:: Raw data ::
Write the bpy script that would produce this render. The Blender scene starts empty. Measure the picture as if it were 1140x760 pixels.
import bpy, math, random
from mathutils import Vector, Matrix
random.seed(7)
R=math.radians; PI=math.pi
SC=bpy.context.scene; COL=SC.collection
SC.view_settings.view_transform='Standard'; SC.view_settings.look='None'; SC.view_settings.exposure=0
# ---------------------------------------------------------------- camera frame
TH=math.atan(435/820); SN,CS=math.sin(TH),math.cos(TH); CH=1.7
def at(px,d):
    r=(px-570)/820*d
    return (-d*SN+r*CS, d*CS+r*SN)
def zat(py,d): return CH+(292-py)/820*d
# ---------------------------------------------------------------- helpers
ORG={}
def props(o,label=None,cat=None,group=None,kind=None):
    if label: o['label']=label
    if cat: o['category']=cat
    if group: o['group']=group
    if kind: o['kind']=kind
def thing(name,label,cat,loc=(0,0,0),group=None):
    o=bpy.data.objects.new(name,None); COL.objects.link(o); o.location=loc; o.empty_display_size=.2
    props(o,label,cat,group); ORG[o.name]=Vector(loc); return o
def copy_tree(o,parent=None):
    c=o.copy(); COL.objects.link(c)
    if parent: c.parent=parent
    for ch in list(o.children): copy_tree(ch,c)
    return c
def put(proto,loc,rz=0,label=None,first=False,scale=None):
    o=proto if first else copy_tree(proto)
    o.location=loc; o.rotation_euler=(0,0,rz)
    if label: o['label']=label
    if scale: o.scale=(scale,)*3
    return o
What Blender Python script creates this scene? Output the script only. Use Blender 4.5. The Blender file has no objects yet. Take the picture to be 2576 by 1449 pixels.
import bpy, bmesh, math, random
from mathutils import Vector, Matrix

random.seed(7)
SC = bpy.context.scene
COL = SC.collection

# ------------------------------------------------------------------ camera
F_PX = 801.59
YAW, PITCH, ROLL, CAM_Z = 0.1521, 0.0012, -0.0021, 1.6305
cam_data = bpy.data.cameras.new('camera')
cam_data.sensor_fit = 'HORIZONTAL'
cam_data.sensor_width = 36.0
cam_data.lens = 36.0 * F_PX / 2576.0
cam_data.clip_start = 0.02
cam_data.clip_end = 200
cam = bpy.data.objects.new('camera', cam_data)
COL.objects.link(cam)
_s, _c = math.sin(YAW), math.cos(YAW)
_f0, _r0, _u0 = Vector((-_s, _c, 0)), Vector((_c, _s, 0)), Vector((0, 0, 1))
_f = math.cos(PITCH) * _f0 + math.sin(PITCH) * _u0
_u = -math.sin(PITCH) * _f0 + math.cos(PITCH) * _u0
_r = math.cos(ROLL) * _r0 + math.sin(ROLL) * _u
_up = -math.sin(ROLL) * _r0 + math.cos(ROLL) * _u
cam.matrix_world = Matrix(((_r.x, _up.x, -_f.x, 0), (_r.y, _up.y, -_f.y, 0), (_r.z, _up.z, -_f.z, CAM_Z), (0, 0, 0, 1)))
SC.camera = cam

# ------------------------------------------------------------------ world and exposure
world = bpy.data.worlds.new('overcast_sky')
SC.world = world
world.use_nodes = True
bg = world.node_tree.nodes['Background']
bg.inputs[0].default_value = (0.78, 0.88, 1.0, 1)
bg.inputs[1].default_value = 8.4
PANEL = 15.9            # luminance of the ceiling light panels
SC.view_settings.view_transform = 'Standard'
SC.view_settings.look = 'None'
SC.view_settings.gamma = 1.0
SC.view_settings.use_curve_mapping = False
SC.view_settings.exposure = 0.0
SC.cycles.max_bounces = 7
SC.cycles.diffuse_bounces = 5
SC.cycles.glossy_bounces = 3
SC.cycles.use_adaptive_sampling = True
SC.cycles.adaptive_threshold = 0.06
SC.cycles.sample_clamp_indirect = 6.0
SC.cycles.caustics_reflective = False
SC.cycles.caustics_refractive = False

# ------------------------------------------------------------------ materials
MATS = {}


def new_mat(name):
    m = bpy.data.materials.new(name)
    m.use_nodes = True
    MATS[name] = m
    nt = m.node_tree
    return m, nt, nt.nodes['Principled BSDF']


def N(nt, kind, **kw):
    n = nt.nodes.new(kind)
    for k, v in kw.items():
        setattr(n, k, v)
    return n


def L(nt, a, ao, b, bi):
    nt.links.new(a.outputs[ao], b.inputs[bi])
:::
§ **Problem to solve**
Output the entries exactly.

§ **The result**
Write the bpy script that would produce this render. The Blender scene starts empty. Measure the picture as if it were 1140x760 pixels.
import bpy, math, random
from mathutils import Vector, Matrix
random.seed(7)
R=math.radians; PI=math.pi
SC=bpy.context.scene; COL=SC.collection
SC.view_settings.view_transform='Standard'; SC.view_settings.look='None'; SC.view_settings.exposure=0
# ---------------------------------------------------------------- camera frame
TH=math.atan(435/820); SN,CS=math.sin(TH),math.cos(TH); CH=1.7
def at(px,d):
    r=(px-570)/820*d
    return (-d*SN+r*CS, d*CS+r*SN)
def zat(py,d): return CH+(292-py)/820*d
# ---------------------------------------------------------------- helpers
ORG={}
def props(o,label=None,cat=None,group=None,kind=None):
    if label: o['label']=label
    if cat: o['category']=cat
    if group: o['group']=group
    if kind: o['kind']=kind
def thing(name,label,cat,loc=(0,0,0),group=None):
    o=bpy.data.objects.new(name,None); COL.objects.link(o); o.location=loc; o.empty_display_size=.2
    props(o,label,cat,group); ORG[o.name]=Vector(loc); return o
def copy_tree(o,parent=None):
    c=o.copy(); COL.objects.link(c)
    if parent: c.parent=parent
    for ch in list(o.children): copy_tree(ch,c)
    return c
def put(proto,loc,rz=0,label=None,first=False,scale=None):
    o=proto if first else copy_tree(proto)
    o.location=loc; o.rotation_euler=(0,0,rz)
    if label: o['label']=label
    if scale: o.scale=(scale,)*3
    return o
What Blender Python script creates this scene? Output the script only. Use Blender 4.5. The Blender file has no objects yet. Take the picture to be 2576 by 1449 pixels.
import bpy, bmesh, math, random
from mathutils import Vector, Matrix

random.seed(7)
SC = bpy.context.scene
COL = SC.collection

# ------------------------------------------------------------------ camera
F_PX = 801.59
YAW, PITCH, ROLL, CAM_Z = 0.1521, 0.0012, -0.0021, 1.6305
cam_data = bpy.data.cameras.new('camera')
cam_data.sensor_fit = 'HORIZONTAL'
cam_data.sensor_width = 36.0
cam_data.lens = 36.0 * F_PX / 2576.0
cam_data.clip_start = 0.02
cam_data.clip_end = 200
cam = bpy.data.objects.new('camera', cam_data)
COL.objects.link(cam)
_s, _c = math.sin(YAW), math.cos(YAW)
_f0, _r0, _u0 = Vector((-_s, _c, 0)), Vector((_c, _s, 0)), Vector((0, 0, 1))
_f = math.cos(PITCH) * _f0 + math.sin(PITCH) * _u0
_u = -math.sin(PITCH) * _f0 + math.cos(PITCH) * _u0
_r = math.cos(ROLL) * _r0 + math.sin(ROLL) * _u
_up = -math.sin(ROLL) * _r0 + math.cos(ROLL) * _u
cam.matrix_world = Matrix(((_r.x, _up.x, -_f.x, 0), (_r.y, _up.y, -_f.y, 0), (_r.z, _up.z, -_f.z, CAM_Z), (0, 0, 0, 1)))
SC.camera = cam

# ------------------------------------------------------------------ world and exposure
world = bpy.data.worlds.new('overcast_sky')
SC.world = world
world.use_nodes = True
bg = world.node_tree.nodes['Background']
bg.inputs[0].default_value = (0.78, 0.88, 1.0, 1)
bg.inputs[1].default_value = 8.4
PANEL = 15.9            # luminance of the ceiling light panels
SC.view_settings.view_transform = 'Standard'
SC.view_settings.look = 'None'
SC.view_settings.gamma = 1.0
SC.view_settings.use_curve_mapping = False
SC.view_settings.exposure = 0.0
SC.cycles.max_bounces = 7
SC.cycles.diffuse_bounces = 5
SC.cycles.glossy_bounces = 3
SC.cycles.use_adaptive_sampling = True
SC.cycles.adaptive_threshold = 0.06
SC.cycles.sample_clamp_indirect = 6.0
SC.cycles.caustics_reflective = False
SC.cycles.caustics_refractive = False

# ------------------------------------------------------------------ materials
MATS = {}


def new_mat(name):
    m = bpy.data.materials.new(name)
    m.use_nodes = True
    MATS[name] = m
    nt = m.node_tree
    return m, nt, nt.nodes['Principled BSDF']


def N(nt, kind, **kw):
    n = nt.nodes.new(kind)
    for k, v in kw.items():
        setattr(n, k, v)
    return n


def L(nt, a, ao, b, bi):
    nt.links.new(a.outputs[ao], b.inputs[bi])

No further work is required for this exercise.